What kept me in Sioux Falls for as long as it did (two weeks) was Thelma. Last minute problems. They weren’t extensive either, just out of my realm of expertise. The biggest problem being she’s been trying to overheat on long trips. My parent’s house to Sioux Falls (7 1/2 hours) wound up taking over 9 because two hours from my destination she overheated and needed to cool down. I stopped every half hour for her to cool down. This could be an array of problems, but where to start was the thermostat. Trouble is, to replace the thermostat is a bit more painful than it should be and I failed when I tried. All it requires is draining the coolant, removing the housing, and replace the thermostat. For MY van however, the petcock on the radiator is so rusty when you try and turn it it flakes apart AND the housing is vertical instead of horizontal so ensuring the thermostat will stay in place when putting the cover back on is also a hurdle. It would cost $200 at a repair shop to do and I adamantly refuse to pay that amount. So I’m risking it! We’re heading out without replacing the thermostat! I have it, a gasket, and extra coolant though, just in case.

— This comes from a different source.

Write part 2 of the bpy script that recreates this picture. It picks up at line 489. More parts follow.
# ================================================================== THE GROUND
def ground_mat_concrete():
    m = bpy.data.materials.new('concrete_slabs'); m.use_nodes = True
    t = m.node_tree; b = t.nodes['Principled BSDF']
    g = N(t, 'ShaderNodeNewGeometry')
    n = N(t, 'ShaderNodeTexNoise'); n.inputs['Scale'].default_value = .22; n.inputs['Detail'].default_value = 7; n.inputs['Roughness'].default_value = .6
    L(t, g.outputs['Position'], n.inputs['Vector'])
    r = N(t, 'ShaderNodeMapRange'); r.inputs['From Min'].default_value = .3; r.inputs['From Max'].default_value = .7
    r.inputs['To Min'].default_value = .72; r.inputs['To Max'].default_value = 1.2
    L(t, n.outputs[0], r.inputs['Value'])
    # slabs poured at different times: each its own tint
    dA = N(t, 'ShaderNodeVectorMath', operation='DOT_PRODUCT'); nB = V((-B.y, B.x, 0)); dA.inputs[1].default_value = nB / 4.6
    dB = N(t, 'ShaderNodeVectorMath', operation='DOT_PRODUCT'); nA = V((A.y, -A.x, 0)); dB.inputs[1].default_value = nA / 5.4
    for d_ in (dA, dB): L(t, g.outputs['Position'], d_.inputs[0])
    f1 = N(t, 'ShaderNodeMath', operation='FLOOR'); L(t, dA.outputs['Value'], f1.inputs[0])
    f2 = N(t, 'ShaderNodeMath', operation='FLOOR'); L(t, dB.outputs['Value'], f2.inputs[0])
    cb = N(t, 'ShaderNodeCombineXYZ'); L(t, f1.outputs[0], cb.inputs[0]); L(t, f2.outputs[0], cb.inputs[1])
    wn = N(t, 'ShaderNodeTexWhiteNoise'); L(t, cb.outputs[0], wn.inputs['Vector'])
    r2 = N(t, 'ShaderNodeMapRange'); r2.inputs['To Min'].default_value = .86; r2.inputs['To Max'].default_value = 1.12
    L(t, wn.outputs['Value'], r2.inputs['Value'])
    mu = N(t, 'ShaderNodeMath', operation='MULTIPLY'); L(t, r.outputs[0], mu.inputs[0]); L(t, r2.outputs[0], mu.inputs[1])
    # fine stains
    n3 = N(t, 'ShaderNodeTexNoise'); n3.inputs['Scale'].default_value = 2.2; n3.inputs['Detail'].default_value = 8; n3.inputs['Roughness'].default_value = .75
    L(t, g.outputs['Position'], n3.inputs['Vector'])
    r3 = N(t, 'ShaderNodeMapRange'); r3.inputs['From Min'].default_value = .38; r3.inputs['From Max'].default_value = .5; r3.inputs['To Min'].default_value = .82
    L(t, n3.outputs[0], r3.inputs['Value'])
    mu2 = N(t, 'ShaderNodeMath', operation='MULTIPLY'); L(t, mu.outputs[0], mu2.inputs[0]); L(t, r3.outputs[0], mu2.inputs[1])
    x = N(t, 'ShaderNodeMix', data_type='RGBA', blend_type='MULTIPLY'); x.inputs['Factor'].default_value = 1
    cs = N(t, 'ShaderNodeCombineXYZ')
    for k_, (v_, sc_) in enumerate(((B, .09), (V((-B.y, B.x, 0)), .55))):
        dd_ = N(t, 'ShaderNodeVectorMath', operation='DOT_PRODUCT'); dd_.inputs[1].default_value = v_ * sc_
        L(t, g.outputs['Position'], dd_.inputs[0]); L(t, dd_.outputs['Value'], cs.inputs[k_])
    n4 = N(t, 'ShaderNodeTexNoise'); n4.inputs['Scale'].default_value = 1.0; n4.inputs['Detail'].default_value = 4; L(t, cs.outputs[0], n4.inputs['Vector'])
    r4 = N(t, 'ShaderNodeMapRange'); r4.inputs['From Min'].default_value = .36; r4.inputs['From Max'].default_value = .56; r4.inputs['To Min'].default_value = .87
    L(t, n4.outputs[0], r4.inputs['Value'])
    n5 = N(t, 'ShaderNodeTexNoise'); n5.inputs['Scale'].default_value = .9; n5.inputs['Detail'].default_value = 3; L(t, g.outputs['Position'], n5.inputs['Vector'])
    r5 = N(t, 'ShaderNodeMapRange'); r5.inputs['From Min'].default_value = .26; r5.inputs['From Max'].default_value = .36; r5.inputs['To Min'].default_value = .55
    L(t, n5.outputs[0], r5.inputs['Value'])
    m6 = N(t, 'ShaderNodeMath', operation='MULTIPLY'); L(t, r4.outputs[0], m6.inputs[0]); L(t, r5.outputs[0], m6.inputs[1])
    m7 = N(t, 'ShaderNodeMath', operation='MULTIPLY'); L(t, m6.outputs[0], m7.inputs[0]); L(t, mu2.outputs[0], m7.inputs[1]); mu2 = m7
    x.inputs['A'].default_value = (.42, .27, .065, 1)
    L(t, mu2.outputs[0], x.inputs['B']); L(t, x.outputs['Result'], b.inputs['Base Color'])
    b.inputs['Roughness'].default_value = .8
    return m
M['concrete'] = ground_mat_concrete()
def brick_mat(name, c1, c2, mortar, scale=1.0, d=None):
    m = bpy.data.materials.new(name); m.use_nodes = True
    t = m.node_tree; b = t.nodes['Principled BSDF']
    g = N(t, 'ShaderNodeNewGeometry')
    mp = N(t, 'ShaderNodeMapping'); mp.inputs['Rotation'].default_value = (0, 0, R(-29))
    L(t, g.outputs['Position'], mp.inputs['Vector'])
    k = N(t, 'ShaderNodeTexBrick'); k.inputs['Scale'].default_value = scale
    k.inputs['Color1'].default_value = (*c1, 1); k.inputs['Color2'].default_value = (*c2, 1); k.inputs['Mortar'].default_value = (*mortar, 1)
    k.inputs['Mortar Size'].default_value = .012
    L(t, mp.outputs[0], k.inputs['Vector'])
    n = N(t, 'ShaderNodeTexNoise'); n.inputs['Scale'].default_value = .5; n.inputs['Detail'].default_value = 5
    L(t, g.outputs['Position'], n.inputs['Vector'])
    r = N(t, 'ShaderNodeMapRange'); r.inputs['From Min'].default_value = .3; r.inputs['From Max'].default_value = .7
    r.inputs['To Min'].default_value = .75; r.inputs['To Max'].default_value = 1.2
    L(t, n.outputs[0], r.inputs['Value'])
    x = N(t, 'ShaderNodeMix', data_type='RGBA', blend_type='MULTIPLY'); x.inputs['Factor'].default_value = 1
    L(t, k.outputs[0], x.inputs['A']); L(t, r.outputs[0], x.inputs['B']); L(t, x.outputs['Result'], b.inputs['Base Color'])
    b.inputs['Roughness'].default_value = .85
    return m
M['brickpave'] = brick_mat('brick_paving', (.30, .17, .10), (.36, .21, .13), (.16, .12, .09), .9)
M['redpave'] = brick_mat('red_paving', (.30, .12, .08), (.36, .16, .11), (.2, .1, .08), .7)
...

Thelma needed her air conditioning recharged as well. Because she’s so old it meant having to have a shop empty her of her R-12 freon. New vehicles have R-134a so all kits only offer that kind. R-12 is far more expensive so the fact that the shop was going to charge me $25 to remove it was odd because it’s essentially liquid gold. At the shop, after being treated very poorly for asking advice on how to fix a few things with the van and being given the price tag to that advice (only the advice too), I learned Thelma no longer had R-12 in her. She was already to go for a recharge and I didn’t have to pay any money to do it. Also, don’t bring your vehicles to T&A Auto Repair in Sioux Falls, SD. They’re not nice.

Ladies and gentlemen, it is very easy and much much MUCH cheaper to recharge your A/C yourself with a kit. Go to O’Reilly (or your auto shop of choice) and buy the kit. Mine was $34. I opted to get a small bottle as well (about $20) just in case the big one wasn’t enough (she had nothing in her after all!) and found I only needed the one bottle. It is so easy to do it’s ridiculous. Just connect your pump to the Low end of the A/C, turn the ignition, blast the A/C, shake the can, and release its contents. Took five minutes. Shops charge $300 for that. Seriously? Do it yourself. You can do it! I believe in you!

My sister Kim’s boyfriend Rico’s friend Tim (did you get all that? I didn’t put punctuation in on purpose to confuse…) fixed my left rear blinker that wasn’t working. Again, should have been simple, right? Change a bulb, maybe the pigtail, but no! With Thelma nothing is so easy! He rewired her! I gave it to him at 5:15pm and he called me at 11pm to tell me it was finished. My gosh! It was bound to have wiring issues down the road and I’m glad he got it figured out. I felt terrible because there is no owner’s manual or schematic of the wiring. Poor guy. I am so grateful to him; he took on a difficult task and did it with no complaints. He is truly a kind and wonderful man.

Dave installed the new stereo even altered the dash to fit it in. Trouble is, because Thelma is so old she doesn’t have a memory wire. Tim put in one, but I had to take it out because it kept shorting the fuse to the cigarette lighter and I need that for my cooler. It’s okay though, I’ll live without memory. 😛 Midnight, not a sound on the pavement, has the moon lost her memory? She is smiling alone…ahem, moving on…oh Cats…

Now that Thelma is reliably (hopefully?) mobile we leave at day break to the Badlands! The adventure begins! Resumes need to be printed!…oh shoot, that’s what I forgot to get, paper! Izzy, off to the store!